The Austin Chronicle

https://www.austinchronicle.com/events/film/2014-10-31/the-tale-of-princess-kaguya/

The Tale of Princess Kaguya

Rated PG, 137 min. Directed by Isao Takahata. Voices by Chloë Grace Moretz, James Caan, Mary Steenburgen, Darren Criss, Lucy Liu, George Segal, James Marsden, Beau Bridges, Oliver Platt, John Cho, Dean Cain.

REVIEWED By Marjorie Baumgarten, Fri., Oct. 31, 2014

Stunningly beautiful, the latest animated film from Japan’s Studio Ghibli is a real work of art. The hand-drawn film by Isao Takahata (Grave of the Fireflies, My Neighbors the Yamadas), the legendary studio’s co-founder with Hayao Miyazaki (Spirited Away), is based on a well-known 10th century Japanese folk story, “The Tale of the Bamboo Cutter.” This folk tale about a magical child has even been cited by some scholars as an early and elegant work of science fiction. However, it’s also possible to bypass all this baggage and just approach The Tale of Princess Kaguya as the gorgeous and expressive film that it is.
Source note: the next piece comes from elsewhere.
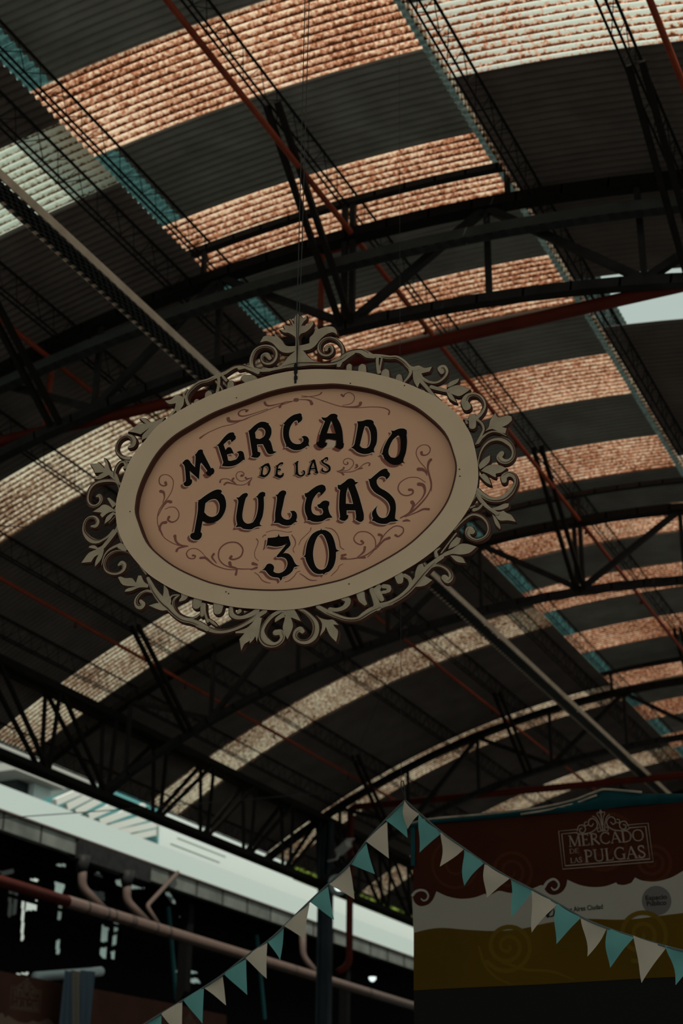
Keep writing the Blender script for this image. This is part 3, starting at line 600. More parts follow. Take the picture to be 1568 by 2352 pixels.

Using minimal lines and a visual style and coloring modeled after Japanese watercolors, the film reaches its greatest glory when capturing motion. The motions appear lifelike and emotionally charged, and the pastels present a stark contrast to the harder look we associate with the majority of modern anime. Almost any frame of the movie can be excised and placed on a wall for continual viewing pleasure: It’s that lovely.
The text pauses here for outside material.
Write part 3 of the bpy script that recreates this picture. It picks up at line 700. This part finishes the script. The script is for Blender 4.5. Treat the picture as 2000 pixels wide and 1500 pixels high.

The story opens as an aging bamboo cutter discovers a miniature princess in a glowing bamboo stalk and, cupping the strange creature in his hands, brings her home to his wife, whereupon the tiny figure morphs into a human baby they call Kaguya. From there, the infant grows in rapid, unearthly spurts, while playing with her friends (who call her “L’il Bamboo”) and remaining the apple of her adopted parents’ eyes. When the bamboo cutter later finds gold coins and exquisite cloths in the base of another bamboo shoot, it’s little wonder that he takes it as a sign he should move the family to the city and raise little Kaguya as a princess. At first resistant, the spritely young woman eventually kowtows to her lessons in restrictive womanhood, and multiple suitors come courting. Eventually, Kaguya discovers what she was meant to do with her life, even though it takes her away from the people she loves.
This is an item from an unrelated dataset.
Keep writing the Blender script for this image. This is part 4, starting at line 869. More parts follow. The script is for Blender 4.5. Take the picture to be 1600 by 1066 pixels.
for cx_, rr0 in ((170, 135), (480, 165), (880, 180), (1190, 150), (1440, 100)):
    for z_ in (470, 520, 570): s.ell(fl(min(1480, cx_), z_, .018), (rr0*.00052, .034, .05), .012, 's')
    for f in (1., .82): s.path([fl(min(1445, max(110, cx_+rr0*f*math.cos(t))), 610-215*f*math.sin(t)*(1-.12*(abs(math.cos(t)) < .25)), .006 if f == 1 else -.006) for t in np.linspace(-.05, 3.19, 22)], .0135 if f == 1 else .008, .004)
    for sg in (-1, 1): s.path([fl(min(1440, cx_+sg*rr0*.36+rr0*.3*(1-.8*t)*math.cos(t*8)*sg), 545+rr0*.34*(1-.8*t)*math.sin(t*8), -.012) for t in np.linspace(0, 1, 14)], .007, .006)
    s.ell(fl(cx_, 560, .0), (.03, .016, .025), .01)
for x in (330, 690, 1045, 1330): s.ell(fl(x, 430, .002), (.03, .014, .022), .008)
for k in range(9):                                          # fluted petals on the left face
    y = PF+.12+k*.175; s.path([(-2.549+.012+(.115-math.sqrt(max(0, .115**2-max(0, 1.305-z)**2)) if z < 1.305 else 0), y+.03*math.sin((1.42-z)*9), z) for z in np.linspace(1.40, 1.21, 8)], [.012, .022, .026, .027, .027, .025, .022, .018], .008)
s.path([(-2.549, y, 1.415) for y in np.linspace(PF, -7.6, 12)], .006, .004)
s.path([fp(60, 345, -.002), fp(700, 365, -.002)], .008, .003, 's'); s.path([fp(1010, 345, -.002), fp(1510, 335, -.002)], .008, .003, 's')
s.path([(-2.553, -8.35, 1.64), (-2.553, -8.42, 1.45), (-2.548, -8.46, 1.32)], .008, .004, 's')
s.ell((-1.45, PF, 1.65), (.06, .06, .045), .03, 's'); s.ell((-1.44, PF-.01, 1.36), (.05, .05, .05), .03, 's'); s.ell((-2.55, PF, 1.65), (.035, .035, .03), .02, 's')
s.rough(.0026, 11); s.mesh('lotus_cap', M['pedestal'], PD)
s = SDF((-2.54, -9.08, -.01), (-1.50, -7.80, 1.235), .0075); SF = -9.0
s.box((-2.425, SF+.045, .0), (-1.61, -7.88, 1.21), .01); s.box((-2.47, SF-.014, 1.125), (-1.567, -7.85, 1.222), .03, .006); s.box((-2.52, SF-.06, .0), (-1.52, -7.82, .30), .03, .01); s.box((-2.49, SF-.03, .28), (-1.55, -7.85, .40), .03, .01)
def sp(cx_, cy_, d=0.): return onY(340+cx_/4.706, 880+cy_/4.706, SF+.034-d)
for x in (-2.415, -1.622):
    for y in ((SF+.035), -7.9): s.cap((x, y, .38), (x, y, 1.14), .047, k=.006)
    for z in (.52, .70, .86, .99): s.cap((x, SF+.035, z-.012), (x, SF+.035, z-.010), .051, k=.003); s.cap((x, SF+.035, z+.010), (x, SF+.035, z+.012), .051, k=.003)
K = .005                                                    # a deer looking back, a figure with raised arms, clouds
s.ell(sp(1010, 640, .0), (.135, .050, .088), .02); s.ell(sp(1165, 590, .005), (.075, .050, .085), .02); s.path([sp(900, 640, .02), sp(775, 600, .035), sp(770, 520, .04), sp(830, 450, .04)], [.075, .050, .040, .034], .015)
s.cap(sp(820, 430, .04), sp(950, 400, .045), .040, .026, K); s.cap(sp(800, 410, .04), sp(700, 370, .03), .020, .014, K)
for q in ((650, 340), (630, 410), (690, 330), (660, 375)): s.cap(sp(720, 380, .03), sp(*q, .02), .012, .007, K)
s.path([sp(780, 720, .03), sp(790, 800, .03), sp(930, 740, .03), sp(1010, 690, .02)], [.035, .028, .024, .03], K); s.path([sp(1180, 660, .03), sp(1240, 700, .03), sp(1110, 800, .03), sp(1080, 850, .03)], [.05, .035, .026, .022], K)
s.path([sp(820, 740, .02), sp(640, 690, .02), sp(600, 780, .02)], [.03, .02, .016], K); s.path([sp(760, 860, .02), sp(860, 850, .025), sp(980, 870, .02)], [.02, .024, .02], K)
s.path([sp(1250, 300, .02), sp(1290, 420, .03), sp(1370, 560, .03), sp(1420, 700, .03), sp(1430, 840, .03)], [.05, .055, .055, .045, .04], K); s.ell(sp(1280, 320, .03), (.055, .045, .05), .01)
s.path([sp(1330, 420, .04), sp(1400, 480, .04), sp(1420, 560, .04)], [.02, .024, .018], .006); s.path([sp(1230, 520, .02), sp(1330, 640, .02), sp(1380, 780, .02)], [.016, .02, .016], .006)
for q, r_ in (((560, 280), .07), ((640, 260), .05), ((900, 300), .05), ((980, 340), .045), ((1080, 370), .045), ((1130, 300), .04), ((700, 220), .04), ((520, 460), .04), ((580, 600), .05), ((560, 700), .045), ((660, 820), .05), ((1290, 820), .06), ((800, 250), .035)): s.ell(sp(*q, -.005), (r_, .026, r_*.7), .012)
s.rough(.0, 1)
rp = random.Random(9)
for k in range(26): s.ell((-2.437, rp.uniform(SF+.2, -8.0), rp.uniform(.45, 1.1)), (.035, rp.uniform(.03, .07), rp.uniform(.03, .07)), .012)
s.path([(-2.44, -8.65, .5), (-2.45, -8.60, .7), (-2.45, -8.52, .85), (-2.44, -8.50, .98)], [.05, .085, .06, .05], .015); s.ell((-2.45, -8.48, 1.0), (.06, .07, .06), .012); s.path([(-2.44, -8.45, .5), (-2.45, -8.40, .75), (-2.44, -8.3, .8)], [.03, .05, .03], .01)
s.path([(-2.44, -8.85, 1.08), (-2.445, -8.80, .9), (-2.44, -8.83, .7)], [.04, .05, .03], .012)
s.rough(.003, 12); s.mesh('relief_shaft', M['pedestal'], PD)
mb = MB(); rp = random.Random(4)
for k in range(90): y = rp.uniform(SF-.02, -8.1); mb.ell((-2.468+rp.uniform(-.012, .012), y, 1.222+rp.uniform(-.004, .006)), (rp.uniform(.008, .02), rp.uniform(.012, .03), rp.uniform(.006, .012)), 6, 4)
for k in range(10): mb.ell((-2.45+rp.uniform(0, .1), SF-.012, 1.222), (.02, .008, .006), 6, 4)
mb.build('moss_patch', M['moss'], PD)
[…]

The Tale of Princess Kaguya is screening in a kid-friendly dubbed version during the daytime and the subtitled original in the evenings. Although I’ve only seen the subtitled version, I can recommend the film’s suitability for young viewers, but do note that its themes and uncompromising ending render it a hard PG. It’s a little too complex for the littler tots, and even the older ones might get a bit squirmy due to the two-hour-plus run time, but girls, especially, should be receptive to the story’s fairy-tale qualities in which a child grows to young womanhood while discovering the reasons why she rejects all her suitors and has always had a nagging sense of not belonging to her surroundings. Princess Kaguya belongs in the film-princess pantheon.